The Breakdown | Explaining Southern California's economy
Business & Economy

California sees a big drop in unemployment rate to 10.2 percent

A job seeker looks over event materials as she waits to enter the San Francisco Hirevent job fair.
A job seeker looks over event materials as she waits to enter the San Francisco Hirevent job fair.
Justin Sullivan/Getty Images

California's unemployment rate dropped to 10.2 percent in September, according the Labor Department. That's a big dip — the August rate was 10.6 percent and had been falling relatively slowly.

With the state now in striking distance of single-digit unemployment for the first time in years, it is clear that the recovery is gaining steam here. California has added 262,000 jobs since the beginning of the year, second only to Texas, which has added 700 more (it's neck and neck). 

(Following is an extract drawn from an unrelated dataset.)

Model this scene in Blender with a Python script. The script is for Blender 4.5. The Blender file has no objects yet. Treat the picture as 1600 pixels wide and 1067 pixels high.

Overall, the news is good for California and its nearly $2-trillion economy, the largest in the U.S.

A housing recovery is taking shape, with a "boomlet" at the lower end of the market creating bidding wars for entry-level homes. This is spurring builders to start building again, to capitalize on surging demand in a market that doesn't have enough supply. That's a big plus for unemployed construction and building trades workers.

But there are some headwinds. As Google and its weak third-quarter earnings Thursday demonstrated — along with Apple and its lackluster stock market performance since the iPhone 5 introduction — the tech sector, which has been taking the lead in hiring, is hardly a sure thing. 

The plunge in the state's unemployment rate for September also indicates that real hiring is going on, as opposed to unemployed workers simply leaving the labor force.

California still has the third-highest unemployment rate in the nation, behind Nevada and Rhode Island. But the state is proving that once it gets moving in the right direction, it can make significant progress in a big hurry.